Free Speech Protects COPSLIE Vanity Plate

(CN) - A New Hampshire man has the right to express his opinion that COPSLIE on his license plate, the state supreme court ruled, striking down as unconstitutionally vague a law that prohibits vanity plates "offensive to good taste."

New Hampshire law prohibits vanity plates that "a reasonable person would find offensive to good taste."

Under this law, the state Division of Motor Vehicles denied David Montenegro a vanity plate stating COPSLIE.

He was told that his request was denied because several DMV employees found the text "insulting" to police officers.

Montenegro then submitted a request for a vanity plate, GR8GOVT, which was approved. He surrendered that plate for a standard plate.

In court, Montenegro argued that the "good taste" law violated his right to free speech because it was too vague and that different DMV employees might enforce the law in different ways depending on their personal opinions.

The New Hampshire Supreme Court agreed with him last week, finding that the statute on its face "authorizes or even encourages arbitrary and discriminatory enforcement."
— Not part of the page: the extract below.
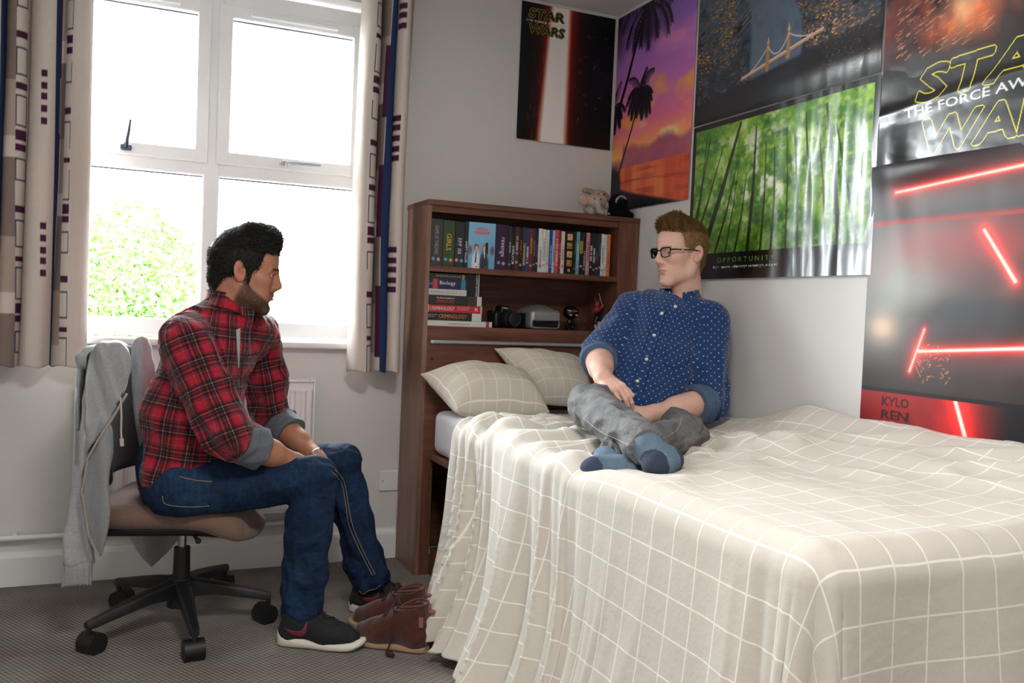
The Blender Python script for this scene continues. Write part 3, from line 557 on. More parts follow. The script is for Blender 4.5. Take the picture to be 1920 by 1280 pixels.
PB(box('top_panel', (BX0, BY - .006, 1.539), (BX1, -.002, 1.561), wood_h, bev=.0015))
PB(box('side_panel', (BX0, BY, .0), (BX0 + .018, -.019, 1.539), wood_e)); PB(box('side_panel', (BX1 - .018, BY, .0), (BX1, -.003, 1.539), wood_v))
PB(box('stile', (-.108, BY, 1.03), (BX1 - .018, BY + .02, 1.539), wood_v)); PB(box('inner_panel', (-.108, BY + .02, 1.03), (-.09, -.022, 1.539), wood_v))
PB(box('fascia', (BX0 + .018, BY + .008, 1.512), (-.108, BY + .026, 1.539), wood_h))
sh1 = PB(box('shelf', (BX0 + .018, BY, 1.267), (-.108, -.022, 1.290), wood_h)); sh2 = PB(box('shelf', (BX0 + .018, BY, 1.019), (-.108, -.022, 1.041), wood_h))
PB(box('back_panel', (BX0 + .018, -.022, .05), (BX1 - .018, -.012, 1.539), wood_h))
PB(box('headboard_panel', (BX0 + .018, BY, .50), (BX1 - .018, BY + .018, 1.019), wood_h)); PB(box('stile', (BX0 + .018, BY, 0), (-.952, BY + .018, .50), wood_v))
b = BM(); b.cyl((-.972, BY - .002, .905), (-.972, BY, .905), .0075, n=16); PB(b.done('screw_cap', mat('dark_brown_plastic', '#2a1a16', .5)))
t = thing('rail_light', 'slim silver rail fixed across the headboard below the open shelf', 'rail', (-.6, BY, .976))
b = BM(); b.box((-.985, BY - .014, .967), (-.16, BY, .985), .0065, seg=3); parented(b.done('rail_body', mat('brushed_aluminium', '#b9b7b4', .35, .8), smooth=True), t)
parented(box('diffuser', (-.972, BY - .0158, .972), (-.17, BY - .0138, .980), mat('frosted_strip', '#9ba1a6', .4), bev=.0006), t)
# ------------------------------------------------------------------ the row of boxed discs
def marks(name, o, du, dv, h, L, m, seed):      # print too small to read: a row of short letter-like strokes
    r = random.Random(seed * 7 + 3); o, du, dv = (np.array(q, float) for q in (o, du, dv)); V = []; x = 0
    while x < L:
        w = h * r.choice((.22, .22, .5, .6)); k = r.random()
        for a, b, c, d in ([(0, w, 0, 1)] if w < h*.3 else [(0, h*.18, 0, 1), (w - h*.18, w, 0 if k > .3 else .45, 1), (0, w, *((.82, 1) if k > .5 else (.4, .6)))]): V += [o + du*(x + a) + dv*h*c, o + du*(x + b) + dv*h*c, o + du*(x + b) + dv*h*d, o + du*(x + a) + dv*h*d]
        x += w + h * .22 + (h * .5 if r.random() < .12 else 0)
    return link(name, npmesh(name, V, np.arange(len(V)).reshape(-1, 4)), m)
def flat_disc(name, items, m, parent):      # little round age marks printed on a spine
    b = BM()
    for c, r, y in items:
        vs = [b.b.verts.new((c[0] + r*math.cos(a*PI/6), y, c[1] + r*math.sin(a*PI/6))) for a in range(12)]; b.b.faces.new(vs)
    return parented(b.done(name, m), parent)
wht_print = mat('white_print', '#e9e6e0', .5); mark_b = mat('blue_mark', '#5f9fc4', .5); mark_p = mat('pink_mark', '#d98a86', .5)
edges = [-0.991, -0.936, -0.883, -0.84, -0.824, -0.701, -0.639, -0.624, -0.608, -0.589, -0.571, -0.556, -0.54, -0.522, -0.51, -0.497, -0.477, -0.461, -0.444, -0.429, -0.416, -0.397, -0.386, -0.368, -0.32, -0.31, -0.293, -0.276, -0.261, -0.242, -0.227, -0.212, -0.198, -0.184, -0.169, -0.155, -0.136]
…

Because the law does not define what constitutes good taste, "the restriction grants DMV officials the power to deny a proposed vanity registration plate because it offends particular officials' subjective idea of what is 'good taste,'" Justice Carol Ann Conboy wrote for the unanimous court.

The DMV interpreted the phrase "to exclude accusations of moral turpitude," according to the 9-page opinion.

But the justices found: "We question whether prohibition of accusations of moral turpitude would constitute 'viewpoint-neutral' regulation."